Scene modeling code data
━━━
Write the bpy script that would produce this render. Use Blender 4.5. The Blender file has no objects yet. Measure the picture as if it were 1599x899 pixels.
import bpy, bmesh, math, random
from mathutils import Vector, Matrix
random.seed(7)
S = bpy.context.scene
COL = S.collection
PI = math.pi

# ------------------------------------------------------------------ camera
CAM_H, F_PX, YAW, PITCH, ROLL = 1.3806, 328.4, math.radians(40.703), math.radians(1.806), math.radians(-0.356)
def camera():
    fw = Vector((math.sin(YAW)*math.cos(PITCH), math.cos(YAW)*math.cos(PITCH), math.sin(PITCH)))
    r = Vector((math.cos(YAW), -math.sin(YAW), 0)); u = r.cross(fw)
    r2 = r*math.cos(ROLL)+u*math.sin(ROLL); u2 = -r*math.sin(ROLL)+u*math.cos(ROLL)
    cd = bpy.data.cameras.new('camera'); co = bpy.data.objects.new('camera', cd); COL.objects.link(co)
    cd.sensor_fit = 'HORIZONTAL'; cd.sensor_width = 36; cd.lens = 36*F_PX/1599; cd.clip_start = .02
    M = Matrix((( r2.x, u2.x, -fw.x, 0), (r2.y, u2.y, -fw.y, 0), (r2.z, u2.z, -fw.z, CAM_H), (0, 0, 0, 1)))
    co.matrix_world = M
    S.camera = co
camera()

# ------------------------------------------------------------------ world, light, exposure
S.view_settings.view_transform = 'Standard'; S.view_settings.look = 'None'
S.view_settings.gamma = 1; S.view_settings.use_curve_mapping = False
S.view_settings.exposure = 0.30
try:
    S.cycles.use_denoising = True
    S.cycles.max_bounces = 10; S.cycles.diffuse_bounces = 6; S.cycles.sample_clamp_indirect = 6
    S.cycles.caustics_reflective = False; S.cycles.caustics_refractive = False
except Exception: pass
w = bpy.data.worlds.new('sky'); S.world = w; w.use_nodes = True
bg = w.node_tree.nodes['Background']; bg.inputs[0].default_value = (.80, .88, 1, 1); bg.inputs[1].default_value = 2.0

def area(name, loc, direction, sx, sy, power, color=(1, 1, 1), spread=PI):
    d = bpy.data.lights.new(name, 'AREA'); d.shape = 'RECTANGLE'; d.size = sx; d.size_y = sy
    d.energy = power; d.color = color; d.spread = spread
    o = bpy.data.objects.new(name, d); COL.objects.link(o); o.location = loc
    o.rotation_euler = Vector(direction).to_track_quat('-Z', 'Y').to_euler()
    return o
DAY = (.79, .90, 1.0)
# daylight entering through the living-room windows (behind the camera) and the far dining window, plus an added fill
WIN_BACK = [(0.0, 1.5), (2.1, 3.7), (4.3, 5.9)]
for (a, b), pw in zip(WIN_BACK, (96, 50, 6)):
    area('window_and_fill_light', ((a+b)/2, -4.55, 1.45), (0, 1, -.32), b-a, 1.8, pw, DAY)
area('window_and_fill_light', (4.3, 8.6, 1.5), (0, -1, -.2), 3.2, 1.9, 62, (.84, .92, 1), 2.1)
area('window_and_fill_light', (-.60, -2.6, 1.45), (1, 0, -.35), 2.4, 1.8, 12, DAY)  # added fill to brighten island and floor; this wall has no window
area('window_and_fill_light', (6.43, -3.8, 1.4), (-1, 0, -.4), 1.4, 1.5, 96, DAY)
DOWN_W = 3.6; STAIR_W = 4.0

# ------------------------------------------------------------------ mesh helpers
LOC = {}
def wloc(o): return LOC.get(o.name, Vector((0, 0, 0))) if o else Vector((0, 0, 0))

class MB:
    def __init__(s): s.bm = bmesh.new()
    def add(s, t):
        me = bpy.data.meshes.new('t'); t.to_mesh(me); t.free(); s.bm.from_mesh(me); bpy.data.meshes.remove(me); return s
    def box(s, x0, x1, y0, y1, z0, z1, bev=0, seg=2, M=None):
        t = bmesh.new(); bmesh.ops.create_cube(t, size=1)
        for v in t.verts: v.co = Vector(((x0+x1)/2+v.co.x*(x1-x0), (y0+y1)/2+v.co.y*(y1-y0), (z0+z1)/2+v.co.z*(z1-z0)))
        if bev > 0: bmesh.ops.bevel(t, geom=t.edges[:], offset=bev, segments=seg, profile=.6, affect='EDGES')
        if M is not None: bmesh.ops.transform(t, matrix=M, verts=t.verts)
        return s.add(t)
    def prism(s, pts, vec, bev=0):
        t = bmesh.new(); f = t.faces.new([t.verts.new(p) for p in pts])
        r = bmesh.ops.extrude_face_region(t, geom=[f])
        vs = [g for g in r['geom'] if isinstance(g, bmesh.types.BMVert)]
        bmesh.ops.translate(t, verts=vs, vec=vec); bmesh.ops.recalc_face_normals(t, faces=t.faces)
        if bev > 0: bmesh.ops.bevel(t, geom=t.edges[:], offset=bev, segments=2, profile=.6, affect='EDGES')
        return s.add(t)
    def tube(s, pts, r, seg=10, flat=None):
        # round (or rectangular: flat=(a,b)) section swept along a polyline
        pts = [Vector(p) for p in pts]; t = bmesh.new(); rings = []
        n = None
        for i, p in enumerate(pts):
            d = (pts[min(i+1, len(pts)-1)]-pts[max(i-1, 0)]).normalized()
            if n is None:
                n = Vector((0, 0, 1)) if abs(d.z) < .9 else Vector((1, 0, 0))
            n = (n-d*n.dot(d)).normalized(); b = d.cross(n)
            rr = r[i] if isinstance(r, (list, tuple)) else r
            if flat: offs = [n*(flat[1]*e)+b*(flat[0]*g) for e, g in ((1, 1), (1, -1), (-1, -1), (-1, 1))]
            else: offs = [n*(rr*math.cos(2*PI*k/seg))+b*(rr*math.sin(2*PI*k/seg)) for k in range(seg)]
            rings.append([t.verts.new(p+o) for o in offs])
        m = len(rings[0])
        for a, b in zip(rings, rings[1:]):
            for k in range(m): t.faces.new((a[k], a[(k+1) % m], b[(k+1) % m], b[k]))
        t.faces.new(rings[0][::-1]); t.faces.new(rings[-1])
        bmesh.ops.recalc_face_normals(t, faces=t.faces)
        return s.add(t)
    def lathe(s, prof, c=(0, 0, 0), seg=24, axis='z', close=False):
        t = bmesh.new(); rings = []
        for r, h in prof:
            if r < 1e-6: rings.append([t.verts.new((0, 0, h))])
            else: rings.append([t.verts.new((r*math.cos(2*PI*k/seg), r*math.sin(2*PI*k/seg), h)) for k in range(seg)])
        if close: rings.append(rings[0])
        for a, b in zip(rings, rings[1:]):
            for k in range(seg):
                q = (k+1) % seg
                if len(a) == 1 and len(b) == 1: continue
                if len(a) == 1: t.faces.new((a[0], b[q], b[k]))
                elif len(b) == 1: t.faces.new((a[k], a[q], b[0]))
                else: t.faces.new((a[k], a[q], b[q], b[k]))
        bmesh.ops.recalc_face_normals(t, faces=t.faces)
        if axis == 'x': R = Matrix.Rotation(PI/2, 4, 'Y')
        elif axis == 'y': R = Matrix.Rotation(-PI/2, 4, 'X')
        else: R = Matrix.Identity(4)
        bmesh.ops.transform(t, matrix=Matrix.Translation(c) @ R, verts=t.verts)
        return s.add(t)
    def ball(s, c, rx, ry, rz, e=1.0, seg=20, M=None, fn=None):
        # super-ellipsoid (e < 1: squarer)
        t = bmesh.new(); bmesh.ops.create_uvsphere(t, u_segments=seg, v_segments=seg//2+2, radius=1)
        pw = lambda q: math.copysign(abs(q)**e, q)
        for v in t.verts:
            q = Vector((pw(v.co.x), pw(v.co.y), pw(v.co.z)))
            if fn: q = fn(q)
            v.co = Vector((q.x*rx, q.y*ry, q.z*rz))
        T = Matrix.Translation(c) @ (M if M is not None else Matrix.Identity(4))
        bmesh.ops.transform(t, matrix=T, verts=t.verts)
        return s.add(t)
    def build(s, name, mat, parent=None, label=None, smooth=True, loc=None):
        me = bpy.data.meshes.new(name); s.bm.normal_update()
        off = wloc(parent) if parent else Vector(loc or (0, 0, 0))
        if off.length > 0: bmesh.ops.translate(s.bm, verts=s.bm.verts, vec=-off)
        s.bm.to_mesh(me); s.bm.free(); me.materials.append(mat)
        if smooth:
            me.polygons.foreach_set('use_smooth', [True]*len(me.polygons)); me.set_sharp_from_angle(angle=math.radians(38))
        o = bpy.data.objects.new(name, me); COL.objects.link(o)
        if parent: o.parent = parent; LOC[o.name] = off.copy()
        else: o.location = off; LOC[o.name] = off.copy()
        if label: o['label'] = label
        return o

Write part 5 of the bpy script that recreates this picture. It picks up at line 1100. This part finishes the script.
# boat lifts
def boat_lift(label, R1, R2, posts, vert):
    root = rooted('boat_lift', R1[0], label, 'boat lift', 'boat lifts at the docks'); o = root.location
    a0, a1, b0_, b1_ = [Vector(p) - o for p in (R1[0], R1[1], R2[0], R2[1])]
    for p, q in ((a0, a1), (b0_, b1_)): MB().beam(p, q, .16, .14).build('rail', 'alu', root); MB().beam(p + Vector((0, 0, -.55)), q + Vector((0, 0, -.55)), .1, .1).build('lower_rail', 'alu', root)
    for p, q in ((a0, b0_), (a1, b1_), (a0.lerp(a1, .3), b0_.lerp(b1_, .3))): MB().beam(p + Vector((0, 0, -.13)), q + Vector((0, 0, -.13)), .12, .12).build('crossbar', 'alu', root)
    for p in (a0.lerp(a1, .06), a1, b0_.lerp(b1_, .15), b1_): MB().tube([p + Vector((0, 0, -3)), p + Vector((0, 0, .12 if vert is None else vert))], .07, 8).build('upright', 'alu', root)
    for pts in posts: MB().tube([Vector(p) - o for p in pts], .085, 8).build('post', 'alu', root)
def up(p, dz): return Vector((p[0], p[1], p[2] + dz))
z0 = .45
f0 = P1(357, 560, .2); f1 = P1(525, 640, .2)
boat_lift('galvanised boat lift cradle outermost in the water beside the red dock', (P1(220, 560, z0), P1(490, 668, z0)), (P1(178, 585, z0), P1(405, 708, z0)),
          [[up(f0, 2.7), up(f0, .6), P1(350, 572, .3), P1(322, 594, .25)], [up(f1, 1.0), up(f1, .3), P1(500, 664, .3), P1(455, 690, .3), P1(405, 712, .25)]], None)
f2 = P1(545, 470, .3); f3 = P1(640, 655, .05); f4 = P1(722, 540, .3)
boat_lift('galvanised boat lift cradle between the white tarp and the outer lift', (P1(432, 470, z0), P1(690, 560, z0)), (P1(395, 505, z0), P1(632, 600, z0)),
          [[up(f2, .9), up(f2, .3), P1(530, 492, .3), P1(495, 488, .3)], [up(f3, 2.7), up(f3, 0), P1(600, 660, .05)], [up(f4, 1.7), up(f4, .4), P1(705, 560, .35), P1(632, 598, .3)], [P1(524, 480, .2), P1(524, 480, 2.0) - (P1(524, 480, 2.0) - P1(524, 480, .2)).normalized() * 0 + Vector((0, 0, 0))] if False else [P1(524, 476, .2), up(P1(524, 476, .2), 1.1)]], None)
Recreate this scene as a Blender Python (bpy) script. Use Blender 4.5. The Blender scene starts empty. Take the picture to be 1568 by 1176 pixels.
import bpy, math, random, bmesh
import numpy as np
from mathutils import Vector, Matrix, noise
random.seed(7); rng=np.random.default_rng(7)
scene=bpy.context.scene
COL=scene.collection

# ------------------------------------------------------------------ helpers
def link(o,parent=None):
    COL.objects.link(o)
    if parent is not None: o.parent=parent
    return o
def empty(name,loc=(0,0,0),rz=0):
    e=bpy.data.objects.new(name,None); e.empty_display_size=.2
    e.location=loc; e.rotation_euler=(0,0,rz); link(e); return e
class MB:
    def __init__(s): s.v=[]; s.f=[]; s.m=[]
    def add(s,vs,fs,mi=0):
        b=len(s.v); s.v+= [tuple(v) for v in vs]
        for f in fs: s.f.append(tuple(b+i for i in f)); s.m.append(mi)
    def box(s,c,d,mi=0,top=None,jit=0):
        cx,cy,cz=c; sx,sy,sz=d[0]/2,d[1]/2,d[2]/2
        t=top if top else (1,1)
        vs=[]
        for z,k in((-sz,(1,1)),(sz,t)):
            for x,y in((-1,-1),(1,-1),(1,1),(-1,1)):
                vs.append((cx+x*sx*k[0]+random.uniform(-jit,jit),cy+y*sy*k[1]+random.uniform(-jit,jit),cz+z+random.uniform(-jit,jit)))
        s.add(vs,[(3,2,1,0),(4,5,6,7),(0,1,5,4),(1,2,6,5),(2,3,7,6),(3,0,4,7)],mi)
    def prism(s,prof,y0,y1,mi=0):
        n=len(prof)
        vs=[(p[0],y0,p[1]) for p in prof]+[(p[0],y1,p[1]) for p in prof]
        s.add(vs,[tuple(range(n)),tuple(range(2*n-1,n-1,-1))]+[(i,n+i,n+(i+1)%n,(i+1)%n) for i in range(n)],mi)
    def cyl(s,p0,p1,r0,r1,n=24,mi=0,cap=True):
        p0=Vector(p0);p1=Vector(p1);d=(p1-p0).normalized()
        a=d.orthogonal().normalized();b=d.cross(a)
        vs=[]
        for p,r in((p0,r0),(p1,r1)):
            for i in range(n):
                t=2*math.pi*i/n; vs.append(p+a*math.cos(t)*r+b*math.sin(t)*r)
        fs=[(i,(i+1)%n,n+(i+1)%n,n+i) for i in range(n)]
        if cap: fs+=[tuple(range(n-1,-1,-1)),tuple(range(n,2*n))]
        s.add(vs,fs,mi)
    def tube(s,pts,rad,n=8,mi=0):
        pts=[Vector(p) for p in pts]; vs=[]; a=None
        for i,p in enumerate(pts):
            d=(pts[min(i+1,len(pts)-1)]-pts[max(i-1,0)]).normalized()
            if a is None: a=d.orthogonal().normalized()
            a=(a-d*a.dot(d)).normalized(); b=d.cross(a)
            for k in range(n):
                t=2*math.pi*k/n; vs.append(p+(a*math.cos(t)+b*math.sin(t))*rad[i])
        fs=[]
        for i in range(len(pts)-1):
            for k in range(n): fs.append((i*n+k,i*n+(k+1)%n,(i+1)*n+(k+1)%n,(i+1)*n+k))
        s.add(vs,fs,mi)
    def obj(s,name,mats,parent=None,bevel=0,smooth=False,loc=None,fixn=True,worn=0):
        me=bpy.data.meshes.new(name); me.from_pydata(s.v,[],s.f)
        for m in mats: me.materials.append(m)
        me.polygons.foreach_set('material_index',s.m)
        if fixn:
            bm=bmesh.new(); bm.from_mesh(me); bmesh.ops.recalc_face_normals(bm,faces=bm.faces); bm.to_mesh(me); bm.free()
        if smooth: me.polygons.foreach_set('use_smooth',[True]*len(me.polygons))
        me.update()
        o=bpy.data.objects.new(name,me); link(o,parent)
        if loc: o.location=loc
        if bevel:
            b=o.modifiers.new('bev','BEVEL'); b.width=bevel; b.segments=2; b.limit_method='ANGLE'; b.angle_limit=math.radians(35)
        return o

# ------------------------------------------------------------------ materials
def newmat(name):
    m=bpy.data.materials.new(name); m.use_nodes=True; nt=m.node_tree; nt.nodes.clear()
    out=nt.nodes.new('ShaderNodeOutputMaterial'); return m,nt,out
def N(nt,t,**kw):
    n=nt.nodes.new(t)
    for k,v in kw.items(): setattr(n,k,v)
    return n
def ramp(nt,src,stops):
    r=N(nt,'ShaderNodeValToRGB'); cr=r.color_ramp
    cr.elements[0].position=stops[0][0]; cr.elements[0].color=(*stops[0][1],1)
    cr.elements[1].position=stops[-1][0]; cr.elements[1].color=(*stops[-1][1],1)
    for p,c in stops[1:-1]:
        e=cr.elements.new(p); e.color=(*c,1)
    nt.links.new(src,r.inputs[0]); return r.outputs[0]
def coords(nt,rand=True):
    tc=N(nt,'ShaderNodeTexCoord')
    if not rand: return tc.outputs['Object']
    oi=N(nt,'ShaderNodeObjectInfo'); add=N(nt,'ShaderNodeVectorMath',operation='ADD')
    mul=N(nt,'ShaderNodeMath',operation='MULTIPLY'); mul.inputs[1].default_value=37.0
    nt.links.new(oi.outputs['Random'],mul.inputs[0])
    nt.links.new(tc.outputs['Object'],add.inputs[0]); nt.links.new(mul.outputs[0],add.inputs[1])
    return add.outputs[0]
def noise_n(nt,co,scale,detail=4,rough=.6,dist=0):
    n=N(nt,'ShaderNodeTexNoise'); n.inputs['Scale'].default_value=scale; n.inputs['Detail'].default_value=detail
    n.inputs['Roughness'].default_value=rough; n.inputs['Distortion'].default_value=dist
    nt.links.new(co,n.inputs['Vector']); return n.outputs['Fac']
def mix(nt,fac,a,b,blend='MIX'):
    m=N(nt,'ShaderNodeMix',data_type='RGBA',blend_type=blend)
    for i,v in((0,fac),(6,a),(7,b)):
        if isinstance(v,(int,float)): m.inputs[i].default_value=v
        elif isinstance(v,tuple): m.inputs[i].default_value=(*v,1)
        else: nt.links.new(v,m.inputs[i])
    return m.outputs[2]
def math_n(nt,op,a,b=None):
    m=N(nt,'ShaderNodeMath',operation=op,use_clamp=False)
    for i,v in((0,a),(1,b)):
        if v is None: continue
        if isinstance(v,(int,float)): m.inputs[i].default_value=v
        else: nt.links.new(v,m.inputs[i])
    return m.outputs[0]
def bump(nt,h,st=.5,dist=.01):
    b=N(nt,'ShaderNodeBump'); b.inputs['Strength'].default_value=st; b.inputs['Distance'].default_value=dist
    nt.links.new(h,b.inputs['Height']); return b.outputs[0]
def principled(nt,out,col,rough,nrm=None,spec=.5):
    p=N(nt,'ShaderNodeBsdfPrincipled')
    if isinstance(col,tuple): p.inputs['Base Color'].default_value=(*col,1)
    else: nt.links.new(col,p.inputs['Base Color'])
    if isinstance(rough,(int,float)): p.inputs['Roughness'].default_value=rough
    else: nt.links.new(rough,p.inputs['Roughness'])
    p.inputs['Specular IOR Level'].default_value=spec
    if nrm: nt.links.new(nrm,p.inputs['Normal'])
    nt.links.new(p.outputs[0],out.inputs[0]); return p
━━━
▶ Prompt
Set down each line of the material verbatim, from the first line through the line that contains "PI = math.pi".

▶ Response for this exercise
Write the bpy script that would produce this render. Use Blender 4.5. The Blender file has no objects yet. Measure the picture as if it were 1599x899 pixels.
import bpy, bmesh, math, random
from mathutils import Vector, Matrix
random.seed(7)
S = bpy.context.scene
COL = S.collection
PI = math.pi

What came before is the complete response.